▶ **EXERCISE DESCRIPTION**
State how many lines hold the string "picture". Give the number and nothing else.

======== SUPPLIED DATA ========

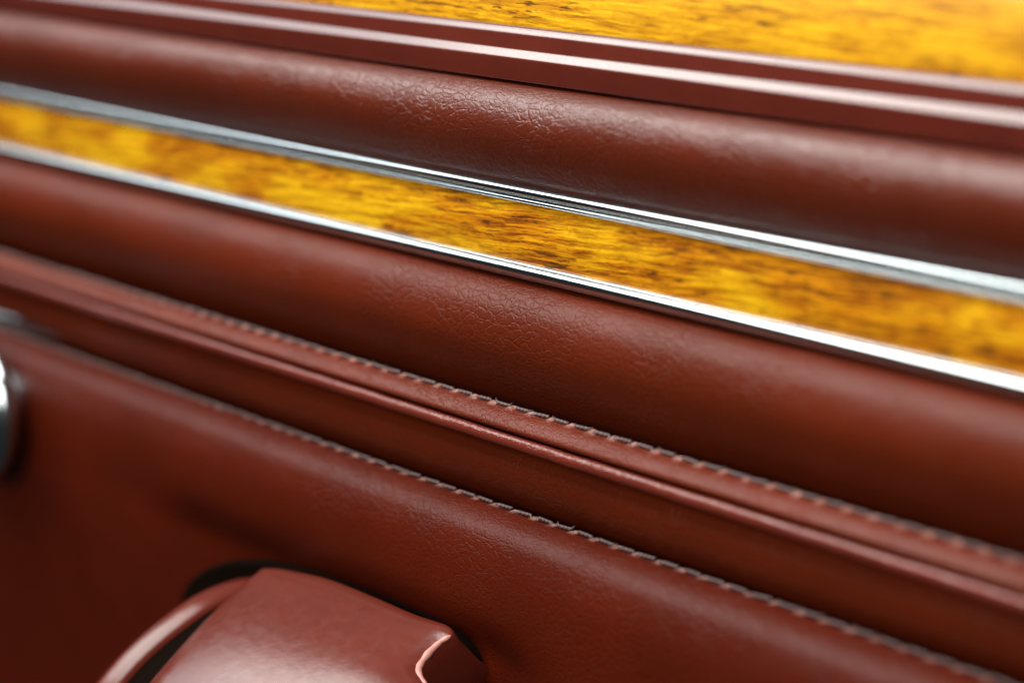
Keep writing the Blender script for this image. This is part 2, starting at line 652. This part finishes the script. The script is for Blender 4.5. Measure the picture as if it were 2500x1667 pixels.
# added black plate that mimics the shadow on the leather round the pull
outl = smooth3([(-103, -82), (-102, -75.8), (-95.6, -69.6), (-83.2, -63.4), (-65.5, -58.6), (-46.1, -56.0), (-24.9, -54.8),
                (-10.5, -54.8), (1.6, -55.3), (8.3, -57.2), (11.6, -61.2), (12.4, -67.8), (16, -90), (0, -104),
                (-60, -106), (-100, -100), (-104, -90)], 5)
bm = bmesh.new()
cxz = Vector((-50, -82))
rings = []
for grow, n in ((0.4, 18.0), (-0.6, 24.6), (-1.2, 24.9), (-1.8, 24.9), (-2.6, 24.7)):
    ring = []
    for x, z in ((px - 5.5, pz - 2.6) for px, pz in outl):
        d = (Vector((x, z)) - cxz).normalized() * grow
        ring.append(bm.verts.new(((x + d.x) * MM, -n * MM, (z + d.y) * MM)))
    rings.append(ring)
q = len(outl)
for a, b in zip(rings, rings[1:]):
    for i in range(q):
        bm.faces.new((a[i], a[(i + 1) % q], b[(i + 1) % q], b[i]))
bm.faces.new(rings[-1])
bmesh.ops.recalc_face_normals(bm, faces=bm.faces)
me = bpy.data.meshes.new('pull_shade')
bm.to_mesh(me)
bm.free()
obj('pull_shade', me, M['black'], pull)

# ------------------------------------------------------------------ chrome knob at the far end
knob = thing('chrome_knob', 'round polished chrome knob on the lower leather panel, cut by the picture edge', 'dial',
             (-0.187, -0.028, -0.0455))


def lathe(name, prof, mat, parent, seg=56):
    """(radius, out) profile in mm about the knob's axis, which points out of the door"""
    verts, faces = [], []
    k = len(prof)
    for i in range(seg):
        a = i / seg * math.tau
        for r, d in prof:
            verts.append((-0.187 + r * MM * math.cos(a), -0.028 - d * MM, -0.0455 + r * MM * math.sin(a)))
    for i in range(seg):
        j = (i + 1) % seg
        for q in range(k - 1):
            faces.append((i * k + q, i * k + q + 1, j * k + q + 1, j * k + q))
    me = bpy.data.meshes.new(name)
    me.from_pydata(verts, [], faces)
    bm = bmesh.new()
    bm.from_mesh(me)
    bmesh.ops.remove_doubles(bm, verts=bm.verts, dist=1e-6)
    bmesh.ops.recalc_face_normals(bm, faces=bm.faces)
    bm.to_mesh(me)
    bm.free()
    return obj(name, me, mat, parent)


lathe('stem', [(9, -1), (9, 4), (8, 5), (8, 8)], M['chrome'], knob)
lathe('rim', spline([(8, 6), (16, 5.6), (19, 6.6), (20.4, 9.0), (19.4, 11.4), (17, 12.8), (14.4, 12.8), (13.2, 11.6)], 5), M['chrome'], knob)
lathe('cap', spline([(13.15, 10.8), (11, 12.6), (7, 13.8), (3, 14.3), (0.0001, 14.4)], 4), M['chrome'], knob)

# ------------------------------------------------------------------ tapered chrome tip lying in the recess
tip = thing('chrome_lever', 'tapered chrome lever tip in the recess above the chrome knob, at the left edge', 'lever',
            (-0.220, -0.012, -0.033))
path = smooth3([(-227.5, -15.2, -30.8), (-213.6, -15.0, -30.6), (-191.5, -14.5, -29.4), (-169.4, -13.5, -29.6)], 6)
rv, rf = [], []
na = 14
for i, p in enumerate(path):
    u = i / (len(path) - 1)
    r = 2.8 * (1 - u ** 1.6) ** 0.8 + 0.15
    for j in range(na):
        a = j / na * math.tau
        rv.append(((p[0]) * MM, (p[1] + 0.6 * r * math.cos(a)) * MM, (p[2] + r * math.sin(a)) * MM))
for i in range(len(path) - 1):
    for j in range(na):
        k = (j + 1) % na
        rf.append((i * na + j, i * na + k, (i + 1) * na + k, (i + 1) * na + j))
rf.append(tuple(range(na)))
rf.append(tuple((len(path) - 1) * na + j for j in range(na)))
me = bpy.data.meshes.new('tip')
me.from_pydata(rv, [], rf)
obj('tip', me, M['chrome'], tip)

========

▶ **RIGHT ANSWER**
2